Even better, just as I was turning to go home, a bee buzzed along straight into an open female courgette flower to pollinate it!  Not a great photo, but lovely to see the bee doing his work and a magical moment to end the visit on.

Pollinating courgette flower

Today:  if the rain holds off, a bit of weeding and pruning is on the cards for me! Fingers crossed and happy gardening!

18 Jul 2011

The Zucchini Chop

This is my first year of growing courgettes so I was thrilled to see the plants flourishing in the few short weeks after planting out, although the way their magnificent but prickly leaves overspill onto the paths through the patch is slightly daunting.

Veg Patch view, July 2011

As I watered around the veg patch on Friday evening, my Zimbabwean neighbour (who has a wealth of experience in veg growing) came over for a chat.  The common names of plants often differ between our countries and he was curious about the courgettes.  Having established what the plant was, he told me that in his country the whole plant would be eaten: flowers, stems, leaves, fruit.  Surely the leaves are too spiny for that?  Not at all, apparently they soften in cooking.  My plants, however, had been insufficiently watered (guilty as charged, although the weekend deluge will have rectified that) and the stems were too tough.  He demonstrated by cutting a lower leaf close to the stem and peeling back the strings.  The stalk was hollow and the flesh rigid; if it had been tender, he would have saved it from the compost heap and taken it home to be eaten, although the best leaves are further up the stem.  So, lesson one:  courgettes need lots of water.

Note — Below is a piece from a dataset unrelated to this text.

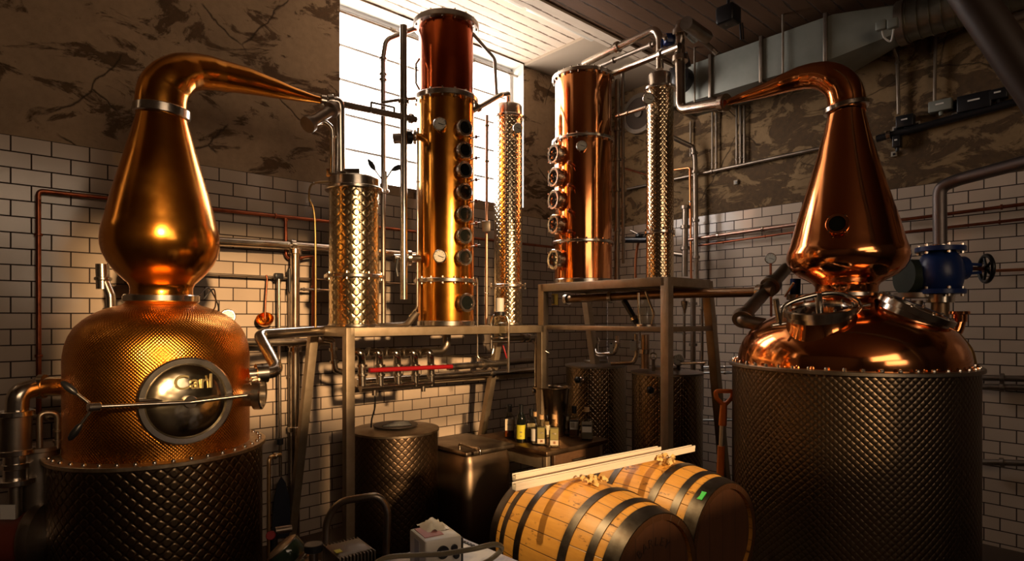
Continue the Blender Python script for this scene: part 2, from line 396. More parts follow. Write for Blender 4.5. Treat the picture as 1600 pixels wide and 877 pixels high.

There was further advice. "The plant is having to share the food between the fruit and the leaves. You do not need the leaves near the ground."  Well, that made sense to me.  So, knife in hand, I sliced where I was directed to and leaf after giant leaf came away.  Soil was revealed (enough to sow some quick radishes or shaded spinach), air could circulate around the plants, sweetcorn was rediscovered and an achievement shared.  Really, an enjoyable, companionable, useful and educational evening where another curve of the learning spiral was successfully negotiated.

This is the 'after' shot:

Courgette, pruned

If I'd thought about it, I should have used the same angle to take the photo. Sorry, but I hope this will illustrate nicely the after-effects of the (rather drastic) chop. Does anyone else do this? And has it worked for you? I'd love to know!